What you suggest is perfectly normal idea today yet it a type of pyramid scheme when it comes to pensions and SS at least in the way it is set up now. You can’t have an ever growing and more productive series of generations forever. It will come to an end at some point and that can fail in many ways. We have plenty of signs that particular model has already started to crumble. Sheer population numbers are one of those already (the worldwide population isn’t expected to subside until we hit the 10 billion mark later this century and that is certainly way too late to fix much of anything if that happens) but you also have natural resource constraints. The U.S. isn’t especially bad in that regard when it comes to First World countries. Japan and many European countries have a severe problem today with declining birthrates and an aging population that can’t continue to support promises made long ago.
What I am getting at is that we simply have several times more people than we need in the world today and the problem will only get worse over time. You only need a certain number of innovators like scientists, engineers or scholars of any stripe no matter what the population is overall because there are resource and time constraints for putting their ideas into action. We already surpassed that number overall and that is why people with Ph.D.'s often have trouble finding work that is meaningful for their expertise.

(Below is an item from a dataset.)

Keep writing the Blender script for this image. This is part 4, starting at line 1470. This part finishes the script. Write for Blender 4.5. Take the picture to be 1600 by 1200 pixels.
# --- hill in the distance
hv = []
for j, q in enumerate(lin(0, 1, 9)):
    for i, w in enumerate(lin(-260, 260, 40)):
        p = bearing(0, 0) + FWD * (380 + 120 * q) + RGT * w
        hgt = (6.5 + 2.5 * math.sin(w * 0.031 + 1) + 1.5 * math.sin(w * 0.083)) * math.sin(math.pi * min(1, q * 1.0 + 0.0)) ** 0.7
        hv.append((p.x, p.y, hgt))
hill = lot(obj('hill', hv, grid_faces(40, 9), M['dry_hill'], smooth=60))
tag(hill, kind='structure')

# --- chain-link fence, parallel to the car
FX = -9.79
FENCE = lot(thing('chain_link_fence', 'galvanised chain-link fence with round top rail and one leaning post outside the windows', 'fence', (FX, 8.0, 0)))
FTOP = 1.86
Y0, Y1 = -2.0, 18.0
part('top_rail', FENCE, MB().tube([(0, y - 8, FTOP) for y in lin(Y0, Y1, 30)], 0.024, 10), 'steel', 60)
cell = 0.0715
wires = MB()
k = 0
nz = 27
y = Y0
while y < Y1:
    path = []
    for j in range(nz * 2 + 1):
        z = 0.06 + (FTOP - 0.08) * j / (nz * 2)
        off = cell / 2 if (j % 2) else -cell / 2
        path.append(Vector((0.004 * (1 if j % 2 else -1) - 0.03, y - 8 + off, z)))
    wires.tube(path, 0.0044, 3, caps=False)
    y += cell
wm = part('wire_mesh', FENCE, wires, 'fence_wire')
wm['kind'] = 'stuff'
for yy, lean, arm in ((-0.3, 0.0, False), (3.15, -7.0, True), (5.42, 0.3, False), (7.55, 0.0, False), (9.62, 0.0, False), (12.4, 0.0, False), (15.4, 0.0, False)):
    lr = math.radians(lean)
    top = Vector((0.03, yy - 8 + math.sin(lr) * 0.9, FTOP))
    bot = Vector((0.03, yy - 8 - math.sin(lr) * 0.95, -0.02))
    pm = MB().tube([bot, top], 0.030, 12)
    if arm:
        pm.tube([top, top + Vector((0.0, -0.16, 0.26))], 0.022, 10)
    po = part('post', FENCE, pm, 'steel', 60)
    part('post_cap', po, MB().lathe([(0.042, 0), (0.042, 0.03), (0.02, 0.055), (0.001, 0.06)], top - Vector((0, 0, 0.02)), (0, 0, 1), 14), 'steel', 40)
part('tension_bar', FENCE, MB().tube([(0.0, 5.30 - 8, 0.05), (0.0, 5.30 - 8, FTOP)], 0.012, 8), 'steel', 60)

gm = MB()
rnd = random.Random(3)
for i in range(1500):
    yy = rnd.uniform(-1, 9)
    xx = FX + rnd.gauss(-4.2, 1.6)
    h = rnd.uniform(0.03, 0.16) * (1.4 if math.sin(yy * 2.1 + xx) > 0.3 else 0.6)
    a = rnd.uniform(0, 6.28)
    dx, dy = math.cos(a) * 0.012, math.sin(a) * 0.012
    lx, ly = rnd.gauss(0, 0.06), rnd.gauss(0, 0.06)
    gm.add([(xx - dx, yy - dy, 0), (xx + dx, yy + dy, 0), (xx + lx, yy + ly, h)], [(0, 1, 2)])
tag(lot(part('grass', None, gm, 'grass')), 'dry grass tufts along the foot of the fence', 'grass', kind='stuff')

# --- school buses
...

You can expand the sheer number of service workers (people that work to serve people) under some conditions but that also introduces resource constraints in the long-term. What I am saying is much more radical than even most Progressives propose. You run into the ‘stray cat’ problem. You can feed the stray cats you see in your neighborhood out of immediate sympathy but that just makes the overall problem much worse overall and all of them will die if you suddenly can’t afford to feed them anymore.
I say let people decide what conditions they can live with on their own and then find someone willing to pay them enough to support that. For some, that will not be enough to support a spouse or kids and that is a feature and not a bug.
I haven’t read the whole thread. Plan to do so.
In meantime will just throw this in…in 1963 the minimum wage was raised from $1 to $1.25 an hour. I remember those days because I was there. I thought $1 an hour was OK. $1.25 an hour was like manna from heaven.
And considering on average that things do cost 10 times more than they did in 1963—a nice house cost $15000 then. A nice house costs $150,000 today. A nice car cost $2500 then…costs $25,000 now. A gallon of gas cost 30 cents a gallon then… Costs $3.50 now. Electric bill was maybe $15 a month, $150 now. A pack of cigarettes cost 30 cents then, $5-6 now.
Some things have gotten cheaper…electronics for example. Some things haven’t risen so high…food for example.
But I think most would agree pretty much that things cost 10 times more today than in 1963?
The minimum wage in 1963 was $1.25 an hour.
Just to equal 1963 the minimum wage today should be $12.25 an hour. Is the average working guy of today getting royally screwed or not?
Rather than use your estimates, bls.gov has real numbers. The index for the most recent month (July) is 233.6. July 1963 was 30.7, so the increase is 7.61-fold.
The minimum wage in 1963 was $1.25 for certain categories of workers (involved in interstate commerce) and $1 for others, so to raise to current day = $9.51/$7.61.
Anyone who works full-time deserves to be able to survive on their wages. A simple but decent life should be affordable by anyone who puts in a full week of honest work. To argue otherwise is to return all of us to the sweat shops of the 19th century.